The proposal poses object value capture as an open question. See heading "Should object values be captured?" on page 14 of the proposal: http://www.open-std.org/jtc1/sc22/wg14/www/docs/n2542.pdf

[rseacord]

Yes, you are correct and there wasn't much support for capturing values so we would probably only support capture by reference and wait to see if C solves this problem in general by introducing lambdas.

[tempodox]

> What order the defer blocks are stored in is implementation-defined.

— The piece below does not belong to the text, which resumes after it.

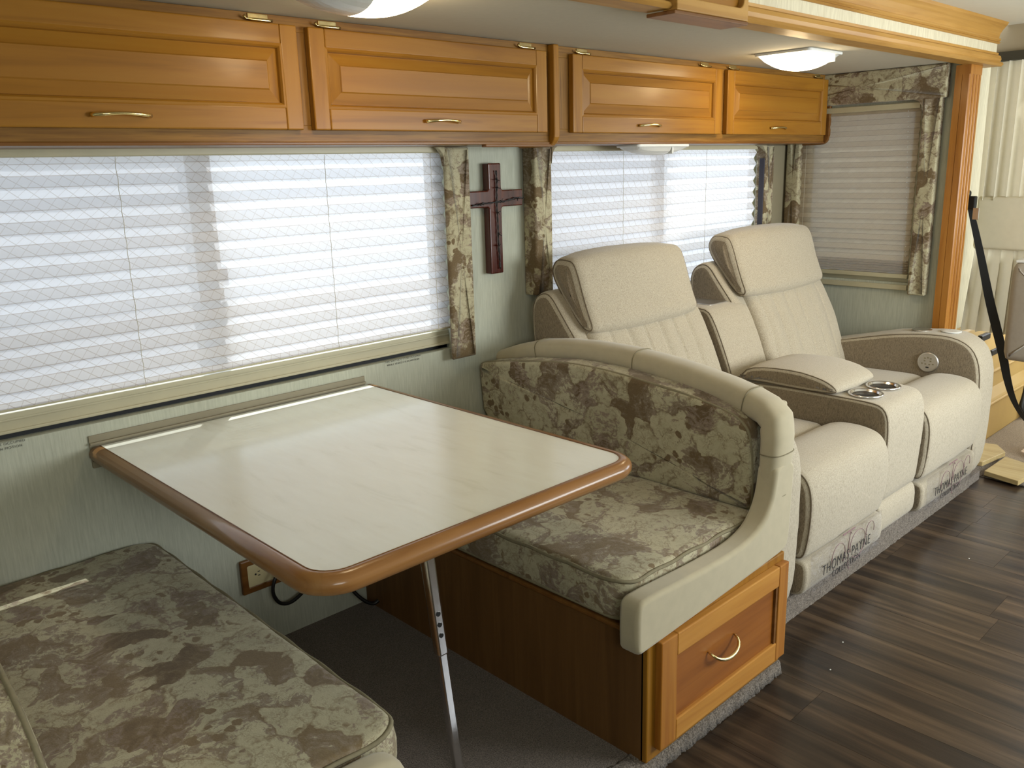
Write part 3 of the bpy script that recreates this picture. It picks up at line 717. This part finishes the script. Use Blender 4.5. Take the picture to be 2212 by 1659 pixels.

But the order they're executed in would have to be defined, lest we build ourselves another major bug generator.

[dooglius]

Some commenters are claiming this issue can be worked around by using by-reference capture, but the following code still requires dynamic allocation:

  void reverse_bitstream(void * read_ctx, void * write_ctx) {
    guard {
      while(has_more_bits(read_ctx)) {
        int b = read_bit(read_ctx);
        if     (b == 0) defer write_bit(write_ctx, 0);
        else if(b == 1) defer write_bit(write_ctx, 1);
      }
    }
  }

[mskslal]

An example like that is exactly why, in its current form, it's a bad idea. It's too high level. On the surface it seems like it makes code more consise and elegant, but in reality it just pushes the "ugly" implementation details and allocations onto the compiler. When you start writing code that's phrased in terms of high-level compiler features, rather than in terms of what the computer needs to do, then you're no longer writing C.